DIRECTIVE:
Copy out all the data, word for word.

SOURCE MATERIAL:
--------
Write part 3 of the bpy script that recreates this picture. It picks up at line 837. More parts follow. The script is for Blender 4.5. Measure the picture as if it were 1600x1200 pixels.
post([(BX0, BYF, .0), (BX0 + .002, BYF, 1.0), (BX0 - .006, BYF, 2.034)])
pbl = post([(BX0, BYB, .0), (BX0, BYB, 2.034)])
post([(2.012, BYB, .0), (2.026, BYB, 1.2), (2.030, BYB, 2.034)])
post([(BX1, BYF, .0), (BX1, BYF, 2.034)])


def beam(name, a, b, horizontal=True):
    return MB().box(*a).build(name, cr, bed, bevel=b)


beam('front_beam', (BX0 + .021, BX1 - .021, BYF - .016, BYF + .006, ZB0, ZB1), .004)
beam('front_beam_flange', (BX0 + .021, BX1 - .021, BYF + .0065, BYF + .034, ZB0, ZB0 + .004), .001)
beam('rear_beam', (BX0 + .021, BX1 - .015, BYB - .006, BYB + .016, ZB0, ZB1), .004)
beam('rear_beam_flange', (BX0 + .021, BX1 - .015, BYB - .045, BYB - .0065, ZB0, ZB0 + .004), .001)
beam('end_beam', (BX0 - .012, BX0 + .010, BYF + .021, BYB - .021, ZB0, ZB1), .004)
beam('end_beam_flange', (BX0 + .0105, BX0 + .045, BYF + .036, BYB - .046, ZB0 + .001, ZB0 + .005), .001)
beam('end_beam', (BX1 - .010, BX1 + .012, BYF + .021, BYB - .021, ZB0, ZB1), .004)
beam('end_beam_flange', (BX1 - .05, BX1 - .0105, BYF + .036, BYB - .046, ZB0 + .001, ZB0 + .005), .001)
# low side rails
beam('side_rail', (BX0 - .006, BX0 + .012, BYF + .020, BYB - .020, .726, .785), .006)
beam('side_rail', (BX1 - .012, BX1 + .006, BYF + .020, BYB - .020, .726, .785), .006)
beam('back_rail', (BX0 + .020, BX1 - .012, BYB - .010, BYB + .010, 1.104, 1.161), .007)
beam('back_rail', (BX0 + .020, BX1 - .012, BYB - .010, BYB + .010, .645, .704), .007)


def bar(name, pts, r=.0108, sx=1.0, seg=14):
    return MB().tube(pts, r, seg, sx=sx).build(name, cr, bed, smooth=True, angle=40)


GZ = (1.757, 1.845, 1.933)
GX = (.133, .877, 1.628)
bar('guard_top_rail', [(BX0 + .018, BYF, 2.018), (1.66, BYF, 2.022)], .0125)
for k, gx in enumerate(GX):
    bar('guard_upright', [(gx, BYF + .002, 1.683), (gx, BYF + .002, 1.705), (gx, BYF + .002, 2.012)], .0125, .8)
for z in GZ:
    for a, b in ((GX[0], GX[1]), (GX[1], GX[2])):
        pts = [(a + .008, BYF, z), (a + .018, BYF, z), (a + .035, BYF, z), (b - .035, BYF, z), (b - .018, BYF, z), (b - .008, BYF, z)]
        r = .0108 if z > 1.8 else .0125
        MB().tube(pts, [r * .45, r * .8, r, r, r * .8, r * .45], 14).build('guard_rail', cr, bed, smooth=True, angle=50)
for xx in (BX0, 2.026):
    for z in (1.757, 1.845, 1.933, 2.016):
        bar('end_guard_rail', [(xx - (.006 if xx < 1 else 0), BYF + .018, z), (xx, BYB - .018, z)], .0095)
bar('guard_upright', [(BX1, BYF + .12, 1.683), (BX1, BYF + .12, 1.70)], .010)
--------
EXERCISE ANSWER:
Write part 3 of the bpy script that recreates this picture. It picks up at line 837. More parts follow. The script is for Blender 4.5. Measure the picture as if it were 1600x1200 pixels.
post([(BX0, BYF, .0), (BX0 + .002, BYF, 1.0), (BX0 - .006, BYF, 2.034)])
pbl = post([(BX0, BYB, .0), (BX0, BYB, 2.034)])
post([(2.012, BYB, .0), (2.026, BYB, 1.2), (2.030, BYB, 2.034)])
post([(BX1, BYF, .0), (BX1, BYF, 2.034)])


def beam(name, a, b, horizontal=True):
    return MB().box(*a).build(name, cr, bed, bevel=b)


beam('front_beam', (BX0 + .021, BX1 - .021, BYF - .016, BYF + .006, ZB0, ZB1), .004)
beam('front_beam_flange', (BX0 + .021, BX1 - .021, BYF + .0065, BYF + .034, ZB0, ZB0 + .004), .001)
beam('rear_beam', (BX0 + .021, BX1 - .015, BYB - .006, BYB + .016, ZB0, ZB1), .004)
beam('rear_beam_flange', (BX0 + .021, BX1 - .015, BYB - .045, BYB - .0065, ZB0, ZB0 + .004), .001)
beam('end_beam', (BX0 - .012, BX0 + .010, BYF + .021, BYB - .021, ZB0, ZB1), .004)
beam('end_beam_flange', (BX0 + .0105, BX0 + .045, BYF + .036, BYB - .046, ZB0 + .001, ZB0 + .005), .001)
beam('end_beam', (BX1 - .010, BX1 + .012, BYF + .021, BYB - .021, ZB0, ZB1), .004)
beam('end_beam_flange', (BX1 - .05, BX1 - .0105, BYF + .036, BYB - .046, ZB0 + .001, ZB0 + .005), .001)
# low side rails
beam('side_rail', (BX0 - .006, BX0 + .012, BYF + .020, BYB - .020, .726, .785), .006)
beam('side_rail', (BX1 - .012, BX1 + .006, BYF + .020, BYB - .020, .726, .785), .006)
beam('back_rail', (BX0 + .020, BX1 - .012, BYB - .010, BYB + .010, 1.104, 1.161), .007)
beam('back_rail', (BX0 + .020, BX1 - .012, BYB - .010, BYB + .010, .645, .704), .007)


def bar(name, pts, r=.0108, sx=1.0, seg=14):
    return MB().tube(pts, r, seg, sx=sx).build(name, cr, bed, smooth=True, angle=40)


GZ = (1.757, 1.845, 1.933)
GX = (.133, .877, 1.628)
bar('guard_top_rail', [(BX0 + .018, BYF, 2.018), (1.66, BYF, 2.022)], .0125)
for k, gx in enumerate(GX):
    bar('guard_upright', [(gx, BYF + .002, 1.683), (gx, BYF + .002, 1.705), (gx, BYF + .002, 2.012)], .0125, .8)
for z in GZ:
    for a, b in ((GX[0], GX[1]), (GX[1], GX[2])):
        pts = [(a + .008, BYF, z), (a + .018, BYF, z), (a + .035, BYF, z), (b - .035, BYF, z), (b - .018, BYF, z), (b - .008, BYF, z)]
        r = .0108 if z > 1.8 else .0125
        MB().tube(pts, [r * .45, r * .8, r, r, r * .8, r * .45], 14).build('guard_rail', cr, bed, smooth=True, angle=50)
for xx in (BX0, 2.026):
    for z in (1.757, 1.845, 1.933, 2.016):
        bar('end_guard_rail', [(xx - (.006 if xx < 1 else 0), BYF + .018, z), (xx, BYB - .018, z)], .0095)
bar('guard_upright', [(BX1, BYF + .12, 1.683), (BX1, BYF + .12, 1.70)], .010)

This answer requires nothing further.